Goodbye Morocco est à la fois un polar et une tragédie, aux accents de film noir hollywoodien avec un personnage de femme fatale ainsi qu’une radiographie réaliste de l’exploitation sociale et des questions sous-jacentes de l’immigration et des frontières. A Tanger, la découverte d’une fresque datant de l’ère chrétienne dans les catacombes qui gisent sous le chantier de construction d’une nouvelle aire résidentielle déchaîne les passions. Donia, une marocaine divorcée, avec un enfant dont elle n’arrive pas à obtenir la garde ; Dimitri, son compagnon Serbe installé au Maroc ; Gabriel, un ouvrier sans papiers qui travaille sur le chantier et qui veut traverser clandestinement le détroit de Gibraltar vers l’Espagne et Ali, le chauffeur de Donia qui lui est dévoué corps et âme, tous ces personnages sont au centre d’un drame dont on comprend peu à peu les enjeux, car le réalisateur distille les informations de manière parcimonieuse, en jouant avec les codes du film noir.
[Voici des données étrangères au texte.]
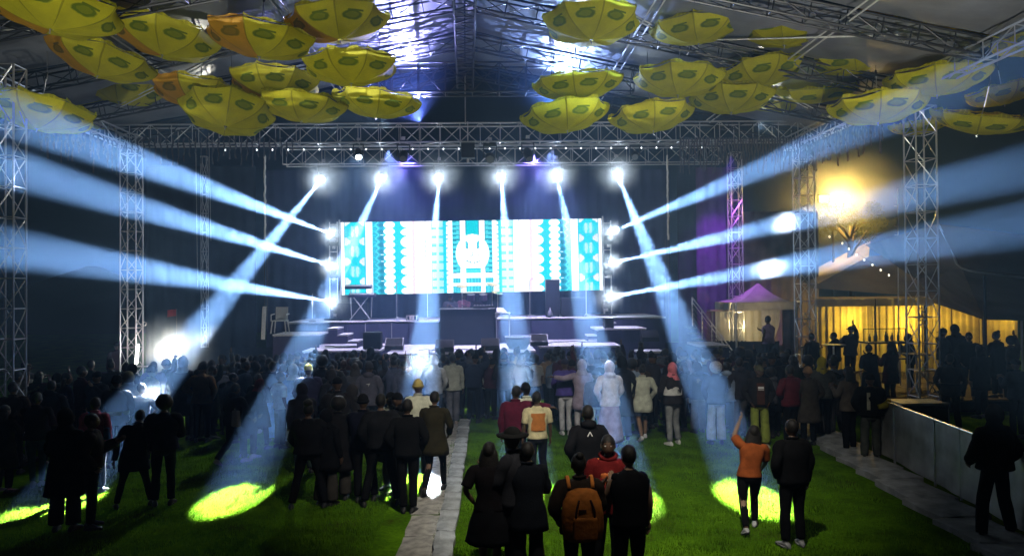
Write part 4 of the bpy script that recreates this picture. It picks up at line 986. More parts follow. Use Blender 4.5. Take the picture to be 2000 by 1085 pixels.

Film vertigineux de par les thèmes qu’il brasse de manière très subtile, sans verbiage mais avec une grande maîtrise de l’écriture cinématographique, Goodbye Morocco nous parle de l’état du monde, dans cette ville charnière qui est aux confins de l’Afrique et qui est devenue la plaque tournante de l’immigration et le point de cristallisation de tous les désirs de départ vers un ailleurs.
Ce
qui se joue dans ce film, c’est à la fois un drame intime et mondial, le point
d’enchevêtrement entre les désirs personnels d’accomplissement de milliers de
gens qui regardent avec envie l’Eldorado tout proche de l’Europe, et les
entraves qui encerclent les personnages dans un enlisement temporel et
géographique, les empêchant d’atteindre cet ailleurs. On comprend que le cœur
du film de Moknèche, ce sont les rapports de
domination de toute sorte qu’il explore par cercles concentriques, ceux entre
les classes sociales, entre les hommes et les
femmes, entre le Nord et le Sud, et qui frappent les personnages d’une espèce
de malédiction qui les condamne au piétinement et à la tragédie. La circulation
des corps est en effet impossible dans ce monde où les frontières de l’Europe
deviennent inatteignables, alors que la circulation des objets, tels que cette
fresque du VIème siècle convoitée par les historiens, les musées et les
collectionneurs est beaucoup plus facile et se fait au gré des tractations et
des trafics. Au désir de circulation des personnages, s’oppose ainsi la
circularité d’un espace-temps dans lequel ils sont enfermés, illustré par un
montage éclaté où le passé et le présent s’imbriquent sous le signe de la
répétition et de l’ellipse.
Le film brasse les portraits et les genres, les
thèmes et les atmosphères, tout en ayant une unité esthétique très
particulière, avec un hommage appuyé au cinéma, les clins d’œil aux grands
films de l’histoire du cinéma étant fréquents, à la fois explicites et
implicites, comme l’affiche de Parle avec Elle de Almodovar projeté dans le
cinéma de l’un des personnages, ou la scène du transport dans les airs de la fresque,
filmée de la même manière que le transport par hélicoptère de la statue du
Christ dans La Dolce Vita de Fellini.